YOUR INSTRUCTIONS:
Only a number is wanted: the count of lines in this listing that contain "part".

[BEGIN]

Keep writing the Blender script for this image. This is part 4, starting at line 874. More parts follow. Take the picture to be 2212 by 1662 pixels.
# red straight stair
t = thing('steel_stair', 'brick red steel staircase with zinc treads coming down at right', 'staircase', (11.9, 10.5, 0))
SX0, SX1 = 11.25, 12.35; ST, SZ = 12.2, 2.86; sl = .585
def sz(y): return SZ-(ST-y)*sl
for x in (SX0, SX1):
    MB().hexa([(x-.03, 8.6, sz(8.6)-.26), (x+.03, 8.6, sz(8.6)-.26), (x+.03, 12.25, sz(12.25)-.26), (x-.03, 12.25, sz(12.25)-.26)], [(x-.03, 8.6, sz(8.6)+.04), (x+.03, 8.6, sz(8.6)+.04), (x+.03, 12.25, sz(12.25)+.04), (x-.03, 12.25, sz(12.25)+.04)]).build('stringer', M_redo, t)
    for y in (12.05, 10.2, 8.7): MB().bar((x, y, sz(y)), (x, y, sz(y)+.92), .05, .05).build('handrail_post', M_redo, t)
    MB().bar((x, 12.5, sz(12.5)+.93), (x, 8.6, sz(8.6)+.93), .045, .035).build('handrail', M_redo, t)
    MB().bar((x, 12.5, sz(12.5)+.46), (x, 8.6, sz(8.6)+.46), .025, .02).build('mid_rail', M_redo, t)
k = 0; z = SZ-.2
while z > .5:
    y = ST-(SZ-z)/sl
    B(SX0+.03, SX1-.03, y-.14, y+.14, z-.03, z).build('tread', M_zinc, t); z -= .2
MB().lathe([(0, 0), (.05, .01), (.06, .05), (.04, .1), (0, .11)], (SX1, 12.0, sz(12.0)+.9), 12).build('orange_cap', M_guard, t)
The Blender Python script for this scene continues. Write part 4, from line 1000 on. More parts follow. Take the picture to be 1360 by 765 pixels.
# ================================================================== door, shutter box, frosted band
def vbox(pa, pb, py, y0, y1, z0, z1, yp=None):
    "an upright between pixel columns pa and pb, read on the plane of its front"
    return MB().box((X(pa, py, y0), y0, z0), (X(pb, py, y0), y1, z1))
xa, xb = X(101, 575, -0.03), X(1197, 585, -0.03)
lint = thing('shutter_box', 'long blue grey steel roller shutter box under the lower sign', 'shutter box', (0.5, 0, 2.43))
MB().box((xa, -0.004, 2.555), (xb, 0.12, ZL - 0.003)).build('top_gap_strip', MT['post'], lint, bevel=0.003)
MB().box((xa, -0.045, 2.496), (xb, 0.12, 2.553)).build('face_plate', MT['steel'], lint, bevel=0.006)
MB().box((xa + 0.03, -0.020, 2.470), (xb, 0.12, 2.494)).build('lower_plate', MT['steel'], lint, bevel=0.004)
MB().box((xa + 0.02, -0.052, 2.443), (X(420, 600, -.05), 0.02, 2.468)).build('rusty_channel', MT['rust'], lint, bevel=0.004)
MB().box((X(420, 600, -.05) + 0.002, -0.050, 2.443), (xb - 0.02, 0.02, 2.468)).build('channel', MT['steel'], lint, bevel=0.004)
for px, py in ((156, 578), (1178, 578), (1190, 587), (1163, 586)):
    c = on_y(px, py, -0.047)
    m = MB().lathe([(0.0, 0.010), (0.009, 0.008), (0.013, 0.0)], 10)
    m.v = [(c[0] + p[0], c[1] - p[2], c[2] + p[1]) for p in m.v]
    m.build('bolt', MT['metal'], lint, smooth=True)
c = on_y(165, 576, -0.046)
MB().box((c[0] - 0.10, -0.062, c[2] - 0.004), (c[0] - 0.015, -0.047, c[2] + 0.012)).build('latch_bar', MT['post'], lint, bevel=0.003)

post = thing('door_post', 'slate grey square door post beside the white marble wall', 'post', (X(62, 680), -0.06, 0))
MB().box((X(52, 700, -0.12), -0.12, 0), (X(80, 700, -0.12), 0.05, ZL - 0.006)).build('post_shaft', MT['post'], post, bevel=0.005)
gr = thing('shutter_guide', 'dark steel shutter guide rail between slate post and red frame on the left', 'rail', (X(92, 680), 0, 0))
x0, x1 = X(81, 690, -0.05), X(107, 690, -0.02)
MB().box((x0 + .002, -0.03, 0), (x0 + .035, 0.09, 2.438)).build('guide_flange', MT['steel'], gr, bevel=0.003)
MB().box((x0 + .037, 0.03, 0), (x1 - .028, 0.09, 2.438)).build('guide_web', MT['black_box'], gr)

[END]

RESULT OF THE TASK:
2